Abstract: Consider a wireless Gaussian network where a source wishes to communicate with a destination with the help of N full-duplex relay nodes. Most practical systems today route information from the source to the destination using the best path that connects them. In this paper, we show that routing can in the worst case result in an unbounded gap from the network capacity - or reversely, physical layer cooperation can offer unbounded gains over routing. More specifically, we show that for $N$-relay Gaussian networks with an arbitrary topology, routing can in the worst case guarantee an approximate fraction $\frac{1}{\left\lfloor N/2 \right\rfloor + 1}$ of the capacity of the full network, independently of the SNR regime.
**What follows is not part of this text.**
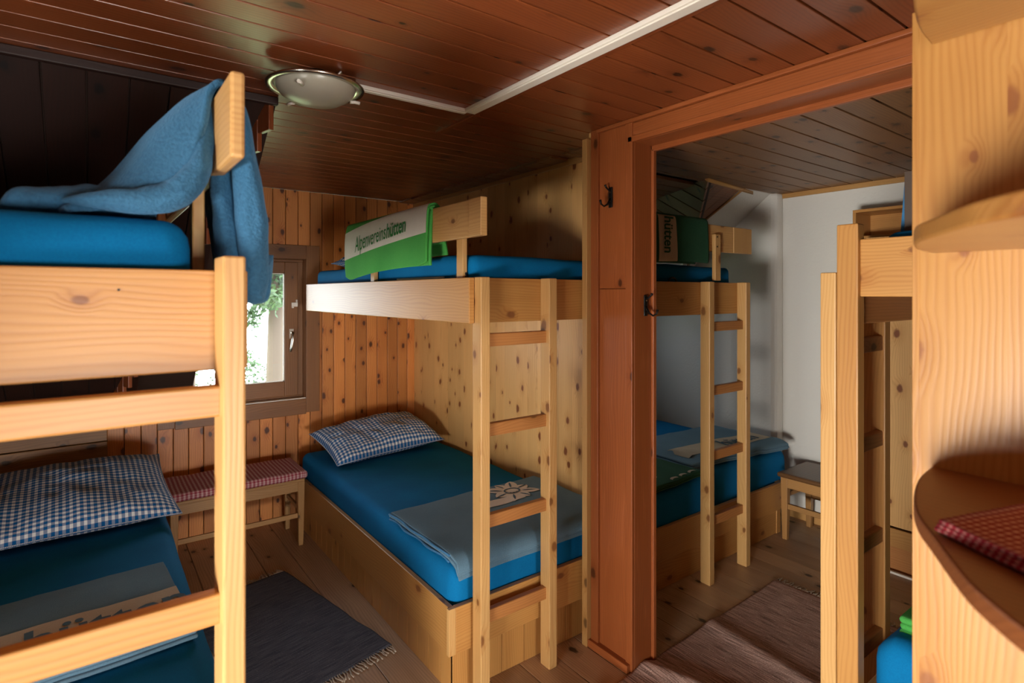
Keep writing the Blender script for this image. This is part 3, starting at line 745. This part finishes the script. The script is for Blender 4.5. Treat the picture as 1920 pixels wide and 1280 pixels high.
def petal(a0, w, r0, r1, n=10):
    pts = []
    for i in range(n + 1):
        q = i / n; pts.append((r0 + (r1 - r0) * q, w * math.sin(math.pi * q) ** .8))
    for i in range(n - 1, 0, -1):
        q = i / n; pts.append((r0 + (r1 - r0) * q, -w * math.sin(math.pi * q) ** .8))
    return [(EMC[0] + x * math.cos(a0) - y * math.sin(a0), EMC[1] + x * math.sin(a0) + y * math.cos(a0)) for x, y in pts]
def flat(mb, pts, on, dz):
    c = (sum(p[0] for p in pts) / len(pts), sum(p[1] for p in pts) / len(pts)); base = len(mb.v); rings = 3
    for k in range(rings + 1):
        for p in pts: mb.v.append(Vector(on(lerp(p[0], c[0], k / rings * .999), lerp(p[1], c[1], k / rings * .999), dz)))
    n = len(pts)
    for k in range(rings):
        for i in range(n):
            q = (k * n + i, k * n + (i + 1) % n, (k + 1) * n + (i + 1) % n, (k + 1) * n + i); mb.face([base + x for x in q], [(0, 0)] * 4, .5, True)
for i in range(8): flat(mb, petal(i * math.pi / 4 + .2, .034, .02, .15 if i % 2 else .125), on1, .0012)
mb.grid(14, 5, lambda a, b_: on1(lerp(1.56, 1.80, a), lerp(2.29, 2.36, b_) + .0 * a, .001))
mb.build('emblem', 'white', t)
mb = MB()
for i in range(8): flat(mb, petal(i * math.pi / 4 + .2 + .06, .006, .05, .13), on1, .0024)
ring = [(EMC[0] + .048 * math.cos(2 * math.pi * i / 28), EMC[1] + .04 * math.sin(2 * math.pi * i / 28)) for i in range(28)]
for i in range(28):
    a, b_ = ring[i], ring[(i + 1) % 28]; f_ = .78
    ia, ib = [(EMC[0] + (p[0] - EMC[0]) * f_, EMC[1] + (p[1] - EMC[1]) * f_) for p in (a, b_)]
    mb.poly([on1(*p, .003) for p in (a, b_, ib, ia)])
mb.build('emblem_outline', 'dktext', t)
mb = MB(); flat(mb, [(EMC[0] + .03 * math.cos(2 * math.pi * i / 16), EMC[1] + .025 * math.sin(2 * math.pi * i / 16)) for i in range(16)], on1, .0035); mb.build('emblem_centre', 'white', t)

# left bunk, grey-blue blanket with cream band and lettering
t = thing('blanket', 'folded grey-blue blanket with a cream lettered band, foreground left lower bed', 'blanket', (-.2, 2.3, .50))
wf2 = warp(.24, 2.3, math.radians(4), None, .006, 9)
mb = MB(); folded(mb, -.62, .25, 2.02, 2.60, .512, .012, 3, wf2, .004); mb.build('wool_layers', 'greyblue', t, weld=True)
def on2(x, y, dz=0): return wf2(Vector((x, y, .5492 + dz)))
mb = MB(); mb.grid(40, 14, lambda a, b_: on2(lerp(-.615, .245, a), lerp(2.12, 2.35, b_), .001)); mb.build('band', 'cream', t)
mb = MB(); add_text(mb, text_shapes('hütten', .185, .9, .004), lambda x, y: on2(x - .175, y + 2.19, .0035))
mb.build('lettering', 'dktext', t)

# green banner blanket over the guard board, middle bunk
t = thing('blanket', 'bright green blanket with white lettered band draped over the middle bunk guard board', 'blanket', (1.19, 2.65, 1.82))
prof = [(1.262, 1.77), (1.245, 1.86), (1.232, 1.95), (1.212, 1.985), (1.190, 1.990), (1.168, 1.972), (1.160, 1.90), (1.158, 1.80), (1.160, 1.74), (1.163, 1.70)]
def gsurf(s, y, off=0):
    p = spline(prof, s); q = spline(prof, min(1, s + .01)); q0 = spline(prof, max(0, s - .01))
    tx, tz = q[0] - q0[0], q[1] - q0[1]; l = math.hypot(tx, tz) or 1
    k = (y - 2.17) / .98
    wob = .010 * math.sin(k * 9 + 1.0) * max(0, s - .72) * 2 + .003 * nz(y * 4, s * 3)
    dn = max(0, s - .55) / .45
    z = p[1] - dn * (.055 * k - .02 - .02 * math.sin(k * 3.1))
    x = p[0] - wob
    return (x + off * tz / l, y, z - off * tx / l)
YA, YB = 2.17, 3.14
def corner(s, y):     # rounded lower corners and a curled near edge
    d = max(0, (s - .86) / .14); e = min(y - YA, YB - y); 
    if e < .08 and d > 0: s -= .14 * d * (1 - e / .08) * .5
    return s
mb = MB(); mb.grid(60, 44, lambda a, b_: gsurf(corner(b_, lerp(YA, YB, a)), lerp(YA, YB, a)), flip=True)
g1 = mb.build('fleece', 'green', t, solid=.009, subd=0)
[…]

We prove that this guarantee is fundamental, i.e., it is the highest worst-case guarantee that we can provide for routing in relay networks. Next, we consider how these guarantees are refined for Gaussian layered relay networks with $L$ layers and $N_L$ relays per layer. We prove that for arbitrary $L$ and $N_L$, there always exists a route in the network that approximately achieves at least $\frac{2}{(L-1)N_L + 4}$ $\left(\mbox{resp.}\frac{2}{LN_L+2}\right)$ of the network capacity for odd $L$ (resp. even $L$), and there exist networks where the best routes exactly achieve these fractions. These results are formulated within the network simplification framework, that asks what fraction of the capacity we can achieve by using a subnetwork (in our case, a single path). A fundamental step in our proof is a simplification result for MIMO antenna selection that may also be of independent interest. To the best of our knowledge, this is the first result that characterizes, for general wireless network topologies, what is the performance of routing with respect to physical layer cooperation techniques that approximately achieve the network capacity.